[Entries from a dataset]
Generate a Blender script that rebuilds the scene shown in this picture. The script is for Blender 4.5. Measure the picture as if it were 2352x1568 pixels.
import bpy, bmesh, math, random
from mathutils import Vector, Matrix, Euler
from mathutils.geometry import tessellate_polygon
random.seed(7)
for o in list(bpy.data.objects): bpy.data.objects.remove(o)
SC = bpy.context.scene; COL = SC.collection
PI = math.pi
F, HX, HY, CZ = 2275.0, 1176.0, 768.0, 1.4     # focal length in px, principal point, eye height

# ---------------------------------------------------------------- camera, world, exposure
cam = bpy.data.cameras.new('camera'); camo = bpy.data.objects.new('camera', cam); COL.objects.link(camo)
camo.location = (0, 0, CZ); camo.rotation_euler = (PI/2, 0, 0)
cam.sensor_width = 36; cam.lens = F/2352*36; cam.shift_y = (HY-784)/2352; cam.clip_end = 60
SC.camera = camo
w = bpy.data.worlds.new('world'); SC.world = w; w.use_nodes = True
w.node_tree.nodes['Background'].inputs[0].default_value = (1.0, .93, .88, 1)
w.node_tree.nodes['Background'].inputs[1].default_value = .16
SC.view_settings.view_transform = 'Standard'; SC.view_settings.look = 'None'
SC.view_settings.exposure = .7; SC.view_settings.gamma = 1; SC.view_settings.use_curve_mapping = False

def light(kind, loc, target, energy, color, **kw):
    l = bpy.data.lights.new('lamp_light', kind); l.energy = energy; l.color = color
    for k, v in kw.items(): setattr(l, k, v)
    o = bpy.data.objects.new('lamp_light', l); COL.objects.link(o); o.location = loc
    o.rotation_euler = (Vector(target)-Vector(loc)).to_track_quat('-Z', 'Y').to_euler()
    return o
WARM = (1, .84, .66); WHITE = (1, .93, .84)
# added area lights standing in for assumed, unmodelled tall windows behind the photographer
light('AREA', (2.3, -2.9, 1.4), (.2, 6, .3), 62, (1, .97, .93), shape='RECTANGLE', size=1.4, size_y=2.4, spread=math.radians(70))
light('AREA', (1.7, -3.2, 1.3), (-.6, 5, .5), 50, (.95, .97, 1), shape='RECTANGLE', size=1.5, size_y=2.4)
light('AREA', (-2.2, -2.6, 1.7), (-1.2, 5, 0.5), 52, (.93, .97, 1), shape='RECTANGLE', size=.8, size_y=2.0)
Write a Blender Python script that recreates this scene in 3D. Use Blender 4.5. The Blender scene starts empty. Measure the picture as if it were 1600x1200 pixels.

» STATED EXERCISE
Repeat each record exactly, leaving nothing out.

» REPLY TO THE EXERCISE
Generate a Blender script that rebuilds the scene shown in this picture. The script is for Blender 4.5. Measure the picture as if it were 2352x1568 pixels.
import bpy, bmesh, math, random
from mathutils import Vector, Matrix, Euler
from mathutils.geometry import tessellate_polygon
random.seed(7)
for o in list(bpy.data.objects): bpy.data.objects.remove(o)
SC = bpy.context.scene; COL = SC.collection
PI = math.pi
F, HX, HY, CZ = 2275.0, 1176.0, 768.0, 1.4     # focal length in px, principal point, eye height

# ---------------------------------------------------------------- camera, world, exposure
cam = bpy.data.cameras.new('camera'); camo = bpy.data.objects.new('camera', cam); COL.objects.link(camo)
camo.location = (0, 0, CZ); camo.rotation_euler = (PI/2, 0, 0)
cam.sensor_width = 36; cam.lens = F/2352*36; cam.shift_y = (HY-784)/2352; cam.clip_end = 60
SC.camera = camo
w = bpy.data.worlds.new('world'); SC.world = w; w.use_nodes = True
w.node_tree.nodes['Background'].inputs[0].default_value = (1.0, .93, .88, 1)
w.node_tree.nodes['Background'].inputs[1].default_value = .16
SC.view_settings.view_transform = 'Standard'; SC.view_settings.look = 'None'
SC.view_settings.exposure = .7; SC.view_settings.gamma = 1; SC.view_settings.use_curve_mapping = False

def light(kind, loc, target, energy, color, **kw):
    l = bpy.data.lights.new('lamp_light', kind); l.energy = energy; l.color = color
    for k, v in kw.items(): setattr(l, k, v)
    o = bpy.data.objects.new('lamp_light', l); COL.objects.link(o); o.location = loc
    o.rotation_euler = (Vector(target)-Vector(loc)).to_track_quat('-Z', 'Y').to_euler()
    return o
WARM = (1, .84, .66); WHITE = (1, .93, .84)
# added area lights standing in for assumed, unmodelled tall windows behind the photographer
light('AREA', (2.3, -2.9, 1.4), (.2, 6, .3), 62, (1, .97, .93), shape='RECTANGLE', size=1.4, size_y=2.4, spread=math.radians(70))
light('AREA', (1.7, -3.2, 1.3), (-.6, 5, .5), 50, (.95, .97, 1), shape='RECTANGLE', size=1.5, size_y=2.4)
light('AREA', (-2.2, -2.6, 1.7), (-1.2, 5, 0.5), 52, (.93, .97, 1), shape='RECTANGLE', size=.8, size_y=2.0)
Write a Blender Python script that recreates this scene in 3D. Use Blender 4.5. The Blender scene starts empty. Measure the picture as if it were 1600x1200 pixels.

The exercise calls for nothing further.